Some things can be both broken and comminuted, others admit only one or the other. Wood, for instance, can be broken but not comminuted, ice and stone can be comminuted but not broken, while pottery may either be comminuted or broken. The distinction is this: breaking is a division and separation into large parts, comminution into parts of any size, but there must be more of them than two. Now those solids that have many pores not communicating with one another are comminuible (for the limit to their subdivision is set by the pores), but those whose pores stretch continuously for a long way are breakable, while those which have pores of both kinds are both comminuible and breakable.
Some things, e.g. copper and wax, are impressible, others, e.g.
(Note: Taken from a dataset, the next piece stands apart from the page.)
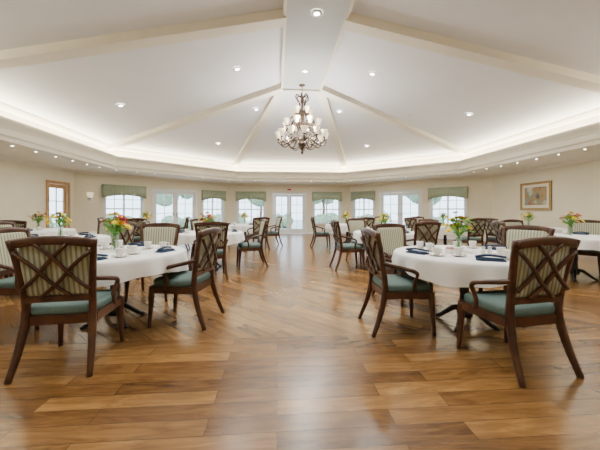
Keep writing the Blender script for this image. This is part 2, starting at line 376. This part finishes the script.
# ---------------- dining chair ----------------
def chair():
    b=MB()
    for sx in (-1,1):
        b.tube(cat([(sx*.255,-.36,0),(sx*.235,-.285,.2),(sx*.22,-.235,.42),(sx*.225,-.25,.62),(sx*.245,-.285,.82),(sx*.268,-.325,.985)],5),
               [.019,.020,.021,.022,.023,.024,.025,.026,.027,.027,.027,.026,.026,.025,.025,.025,.024,.024,.024,.023,.023,.023,.022,.022,.022,.022],'wood',8,p=.6)
        b.tube(cat([(sx*.25,.235,0),(sx*.243,.225,.15),(sx*.24,.215,.30),(sx*.24,.21,.41)],4),[.017,.018,.019,.020,.022,.023,.025,.027,.028,.029,.03,.03,.03],'wood',8,p=.6)
        b.tube(cat([(sx*.235,-.262,.69),(sx*.272,-.18,.67),(sx*.285,-.07,.645),(sx*.285,.02,.62),(sx*.278,.06,.585),(sx*.262,.05,.53),(sx*.252,.04,.46),(sx*.250,.06,.40)],5),[.021,.018],'wood',8)
        b.bar((sx*.235,-.225,.385),(sx*.245,.215,.385),.028,.07,'wood')
    b.bar((-.235,.215,.385),(.235,.215,.385),.028,.07,'wood'); b.bar((-.22,-.23,.385),(.22,-.23,.385),.028,.07,'wood')
    b.cushion((0,-.005,.452),.50,.475,.085,'seat')
    yb=lambda z:-.235-.09*max(0,(z-.45))/.53
    b.tube(cat([(-.268,-.322,.955),(-.13,-.338,.975),(0,-.343,.982),(.13,-.338,.975),(.268,-.322,.955)],5),.034,'wood',8,flat=.5,ref=(0,1,0),p=.6)
    b.bar((-.22,yb(.545),.545),(.22,yb(.545),.545),.03,.045,'wood')
    z0,z1=.57,.95; a=math.atan2(.09,.53); c=(z0+z1)/2
    T=Matrix.Rotation(math.pi/2+a,4,'X')
    b.cushion((0,yb(c)+.012,c),.455,.39,.028,'stripe',T=T,e=.2)
    for sx in (-1,1):
        for (xa,za,xb,zb) in ((-.245,.90,.10,.565),(-.10,.955,.22,.62)):
            pts=[]
            for t in (0,.33,.66,1):
                x=xa+(xb-xa)*t; z=za+(zb-za)*t+.012*math.sin(t*math.pi*2); pts.append((sx*x,yb(z)-.024-(.006 if sx>0 else 0),z))
            b.tube(cat(pts,4),.0145,'wood',6,p=.7)
    return b.mesh('dining_chair')
CH=chair()

# ---------------- table ----------------
TR=.72
def base():
    b=MB()
    b.lathe([(0,.07),(.06,.07),(.075,.12),(.05,.17),(.042,.3),(.05,.36),(.042,.42),(.042,.6),(.06,.66),(.16,.70),(.16,.715),(0,.715)],'black',20)
    for i in range(4):
        a=math.pi/4+i*math.pi/2; u=Vector((math.cos(a),math.sin(a),0)); P=lambda r,z:tuple(u*r+Vector((0,0,z)))
        b.tube(cat([P(.03,.15),P(.10,.145),P(.18,.085),P(.25,.03),P(.29,.022)],5),[.032,.018],'black',8)
        b.lathe([(0,0),(.028,0),(.028,.02),(0,.03)],'black',10,P(.29,0))
    b.lathe([(0,.715),(TR-.03,.715),(TR-.015,.722),(TR-.015,.738),(0,.742)],'black',40)
    return b.mesh('pedestal')
def cloth():
    b=MB(); n=160; rows=[(0,0),(.35,0),(.62,0),(.69,0),(.705,-.006),(.715,-.02),(.72,-.05),(.727,-.10),(.731,-.15),(.734,-.19)]
    vs=[];fs=[]
    for i,(r,z) in enumerate(rows):
        am=max(0,(-z-.01)/.17)
        for j in range(n):
            a=2*math.pi*j/n; w=math.sin(a*16+.9*math.sin(a*3))*.018*am+math.sin(a*7)*.006*am; dz=-.026*am*math.sin(a*4+1)
            vs.append(((r+w)*math.cos(a),(r+w)*math.sin(a),.748+z+dz))
    for i in range(len(rows)-1):
        for j in range(n): j2=(j+1)%n; fs.append((i*n+j,i*n+j2,i*n+n+j2,i*n+n+j))
    b.add(vs,fs,'cloth',True); return b.mesh('tablecloth')
BM,CM=base(),cloth()
def cup():
    b=MB(); b.lathe([(0,.004),(.03,.004),(.05,.007),(.072,.016),(.074,.018),(.05,.011),(.0,.009)],'china',24)
    b.lathe([(0,.012),(.024,.012),(.026,.02),(.036,.04),(.040,.075),(.042,.085),(.039,.085),(.034,.045),(.022,.02),(0,.02)],'china',24)
    b.tube(cat([(.038,0,.072),(.062,0,.07),(.064,0,.045),(.036,0,.034)],5),.005,'china',6); return b.mesh('coffee_cup')
def napkin():
    b=MB()
    for k,(w,d,z,r) in enumerate(((.23,.12,.004,0),(.22,.10,.012,.1),(.20,.07,.021,-.06))):
        b.cushion((0,0,z),w,d,.009,'navy',24,T=Matrix.Rotation(r,4,'Z'),e=.25)
    b.tube(cat([(-.12,-.02,.032),(-.03,.0,.046),(.05,.01,.042),(.12,.03,.032)],4),[.017,.014],'navy',8,flat=.7); return b.mesh('folded_napkin')
def shaker():
    b=MB(); b.lathe([(0,0),(.02,0),(.022,.03),(.016,.055)],'china',14); b.lathe([(.017,.055),(.018,.068),(.01,.078),(0,.08)],'steel',14); return b.mesh('salt_shaker')
def caddy():
    b=MB(); b.box(-.05,.05,-.03,.03,0,.008,'china')
    for x0,x1,y0,y1 in ((-.05,-.045,-.03,.03),(.045,.05,-.03,.03),(-.045,.045,-.03,-.026),(-.045,.045,.026,.03)): b.box(x0,x1,y0,y1,.008,.05,'china')
    for i in range(7): b.box(-.04+i*.012,-.034+i*.012,-.022,.022,.008,.068+.004*(i%2),'pink' if i%3==0 else 'mount')
    return b.mesh('sugar_caddy')
def flowers(seed):
    rd=random.Random(seed); b=MB()
    b.lathe([(0,.003),(.038,.003),(.042,.02),(.036,.08),(.034,.13),(.05,.185),(.047,.185),(.031,.13),(.033,.08),(.036,.02),(0,.012)],'vglass',24)
    for i in range(28):
        a=rd.uniform(0,6.28); R=rd.uniform(.02,.18)*(1 if i>6 else .4); z=rd.uniform(.29,.44)-R*.5; e=Vector((R*math.cos(a),R*math.sin(a),z))
        b.tube(cat([(-.015*math.cos(a),-.015*math.sin(a),.02),(.01*math.cos(a),.01*math.sin(a),.17),tuple(e)],4),.0028,'green',5)
        k=rd.choice(['yellow','yellow','yellow','orange','red','pink','yellow','yellow']); up=Vector((math.cos(a)*R*5,math.sin(a)*R*5,.8)).normalized()
        q=Vector((0,0,1)).rotation_difference(up).to_matrix(); S=rd.uniform(.030,.048)
        for lay in range(3):
            np_=8; s=S*(1-.25*lay); lift=.25+.35*lay
            for j in range(np_):
                t=2*math.pi*(j+.5*lay)/np_; c=math.cos(t);sn=math.sin(t); w=.42
                pts=[Vector((0,0,0)),Vector((c*.6-sn*w,sn*.6+c*w,lift*.6))*s,Vector((c,sn,lift))*s,Vector((c*.6+sn*w,sn*.6-c*w,lift*.6))*s]
                b.add([e+q@p for p in pts],[(0,1,2,3)],k,True)
        b.lathe([(S*.3,.1*S),(S*.25,.4*S),(0,.5*S)],'orange' if k=='orange' else 'yellow',8,e,T=q.to_4x4())
    for i in range(50):
        a=rd.uniform(0,6.28); R0=rd.uniform(.0,.07); R1=R0+rd.uniform(.05,.13); z0=rd.uniform(.17,.34); z1=z0+rd.uniform(-.03,.08)
        p=Vector((R0*math.cos(a),R0*math.sin(a),z0)); e=Vector((R1*math.cos(a+.2),R1*math.sin(a+.2),z1)); m=(p+e)/2+Vector((0,0,.015)); sd=Vector((-math.sin(a),math.cos(a),.2))*.02
        b.add([p,m+sd,e,m-sd,m+Vector((0,0,.004))],[(0,1,4),(1,2,4),(2,3,4),(3,0,4)],'green',True)
    return b.mesh('flower_vase')
CU,NA,SH,CA=cup(),napkin(),shaker(),caddy(); FL_=[flowers(i) for i in (3,8,15)]
T=[(-1.745,3.39,[(-82,.80,-2),(-1,.72,-10),(88,.90,5),(176,.86,0)]),
   (1.99,3.056,[(-100,.77,18),(183,.72,-4),(22,.88,0),(108,.90,0)]),
   (-3.60,5.29,[(-100,.85,0),(-10,.85,4),(80,.85,0),(170,.85,0)]),
   (-1.42,6.40,[(-75,.86,0),(12,.84,0),(110,.85,0),(195,.85,0)]),
   (-1.05,10.1,[(-60,.85,0),(15,.86,0),(205,.85,0)]),
   (-3.9,9.3,[(-80,.85,0),(10,.85,0),(190,.85,0)]),
   (-5.6,7.5,[(-75,.85,0),(195,.85,0)]),
   (2.36,6.25,[(-75,.86,0),(20,.86,0),(110,.85,0),(183,.84,0)]),
   (2.35,9.9,[(-75,.86,0),(10,.86,0),(180,.86,0)]),
   (5.24,4.91,[(34,.88,0),(100,.86,0),(160,.86,0)]),
   (4.95,8.5,[(-80,.86,0),(105,.86,0),(190,.86,0)]),
   (6.85,7.6,[(180,.86,0)])]
TZ=.7485
for ti,(x,y,chs) in enumerate(T):
    e=bpy.data.objects.new('dining_table',None); C.objects.link(e); e.location=(x,y,0)
    inst(BM,'pedestal',parent=e); inst(CM,'tablecloth',rz=ti*.7,parent=e)
    inst(FL_[ti%3],'flower_vase',(x-.03,y+.05,TZ),ti*1.3)
    for (an,rho,ex) in chs:
        a=math.radians(an); inst(CH,'dining_chair',(x+rho*math.cos(a),y+rho*math.sin(a),0),a+math.pi/2+math.radians(ex))
        inst(NA,'folded_napkin',(x+.53*math.cos(a),y+.53*math.sin(a),TZ),a+math.pi/2+random.uniform(-.5,.5))
        a2=a+.42; inst(CU,'coffee_cup',(x+.47*math.cos(a2),y+.47*math.sin(a2),TZ),random.uniform(0,6))
        if ti<2:
            a2=a+.80; inst(CU,'coffee_cup',(x+.34*math.cos(a2),y+.34*math.sin(a2),TZ),random.uniform(0,6))
    if ti<4 or ti==7:
        for q in (0,.07): inst(SH,'salt_shaker',(x+.13+q,y-.12,TZ))
        inst(CA,'sugar_caddy',(x-.2,y-.08,TZ),.4)

# ---------------- wall items ----------------
b=MB(); X=CX+AW; y0,y1,z0,z1=8.5,9.66,1.22,2.12
for s in ((y0,y1,z0,z0+.07),(y0,y1,z1-.07,z1),(y0,y0+.07,z0+.07,z1-.07),(y1-.07,y1,z0+.07,z1-.07)): b.box(X-.045,X-.002,*s,'gold')
b.box(X-.02,X-.002,y0+.07,y1-.07,z0+.07,z1-.07,'mount'); b.box(X-.026,X-.02,y0+.17,y1-.17,z0+.16,z1-.16,'paint'); b.obj('framed_picture')
F,L=frame(W[1],W[2]); b=MB(); P,d,o=F; q=(P[0]+d[0]*.45-o[0]*.11,P[1]+d[1]*.45-o[1]*.11)
b.lathe([(0,0),(.04,0),(.085,.02),(.10,.16),(.095,.17),(0,.02)],'shade',20,(q[0],q[1],1.68)); b.obox(F,.42,.48,-.11,0,1.64,1.70,'steel'); b.obox(F,.39,.51,-.012,0,1.56,1.78,'steel'); b.obj('wall_sconce')
F=FB; b=MB(); b.obox(F,HB-.15,HB+.15,-.035,0,2.22,2.38,'white'); b.obox(F,HB-.11,HB+.11,-.04,-.035,2.26,2.34,'redsign'); b.obj('exit_sign')

# ---------------- outside ----------------
b=MB(); b.box(-26,28,-6,45,-.3,-.14,'paving'); b.obj('patio_ground')
def blob(b,c,r,rd,k='shrub'):
    n,m=14,9; vs=[];fs=[]
    for i in range(m+1):
        for j in range(n):
            t=math.pi*i/m; a=2*math.pi*j/n; rr=r*(1+rd.uniform(-.13,.13)); vs.append((c[0]+rr*math.sin(t)*math.cos(a),c[1]+rr*math.sin(t)*math.sin(a),c[2]+rr*math.cos(t)))
    for i in range(m):
        for j in range(n): j2=(j+1)%n; fs.append((i*n+j,i*n+j2,i*n+n+j2,i*n+n+j))
    b.add(vs,fs,k,True)
rd=random.Random(2)
for (x,y,s) in ((-9,17,.8),(-6,20,.7),(-3.4,21,.8),(.2,23,.7),(3.5,21,.8),(6.5,20,.8),(9.5,18,.7),(12,15.5,.8),(-11.5,15,.8)):
    b=MB()
    for i in range(7): blob(b,(rd.uniform(-.8,.8),rd.uniform(-.5,.5),s*.5+rd.uniform(0,.25)),s*rd.uniform(.55,.8),rd)
    b.obj('shrub',(x,y,-.14))
for (x,y) in ((-8,24),(-1.5,27),(4,26),(11,22)):
    b=MB(); b.tube([(0,0,0),(.1,0,1.5),(0,.1,2.8)],[.14,.09],'bark',8)
    for i in range(8): blob(b,(rd.uniform(-1,1),rd.uniform(-1,1),rd.uniform(2.6,4)),rd.uniform(.6,1),rd)
    b.obj('garden_tree',(x,y,-.14))
w=bpy.data.worlds.new('sky'); bpy.context.scene.world=w; w.use_nodes=True
bg=w.node_tree.nodes['Background']; bg.inputs[0].default_value=(.66,.84,1,1); bg.inputs[1].default_value=5.5
# ---------------- camera ----------------
cd=bpy.data.cameras.new('camera'); cam=bpy.data.objects.new('camera',cd); C.objects.link(cam)
cd.lens=18; cd.sensor_width=36; cd.shift_y=-14/600; cd.clip_start=.05; cam.location=(0,0,1.19); cam.rotation_euler=(math.pi/2,0,math.radians(-4.4))
bpy.context.scene.camera=cam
pottery and water, are not. The process of being impressed is the sinking of a part of the surface of a thing in response to pressure or a blow, in general to contact. Such bodies are either soft, like wax, where part of the surface is depressed while the rest remains, or hard, like copper. Non-impressible bodies are either hard, like pottery (its surface does not give way and sink in), or liquid, like water (for though water does give way it is not in a part of it, for there is a reciprocal change of place of all its parts). Those impressibles that retain the shape impressed on them and are easily moulded by the hand are called 'plastic'; those that are not easily moulded, such as stone or wood, or are easily moulded but do not retain the shape impressed, like wool or a sponge, are not plastic.
The last group are said to be 'squeezable'. Things are 'squeezable'
when they can contract into themselves under pressure, their surface sinking in without being broken and without the parts interchanging position as happens in the case of water. (We speak of pressure when there is movement and the motor remains in contact with the thing moved, of impact when the movement is due to the local movement of the motor.) Those bodies are subject to squeezing which have empty pores-empty, that is, of the stuff of which the body itself consists-and that can sink upon the void spaces within them, or rather upon their pores. For sometimes the pores upon which a body sinks in are not empty (a wet sponge, for instance, has its pores full). But the pores, if full, must be full of something softer than the body itself which is to contract. Examples of things squeezable are the sponge, wax, flesh. Those things are not squeezable which cannot be made to contract upon their own pores by pressure, either because they have no pores or because their pores are full of something too hard.
Thus iron, stone, water and all liquids are incapable of being squeezed.
Things are tractile when their surface can be made to elongate, for being drawn out is a movement of the surface, remaining unbroken, in the direction of the mover. Some things are tractile, e.g. hair, thongs, sinew, dough, birdlime, and some are not, e.g.
water, stone. Some things are both tractile and squeezable, e.g. wool;in other cases the two qualities do not coincide; phlegm, for instance, is tractile but not squeezable, and a sponge squeezable but not tractile.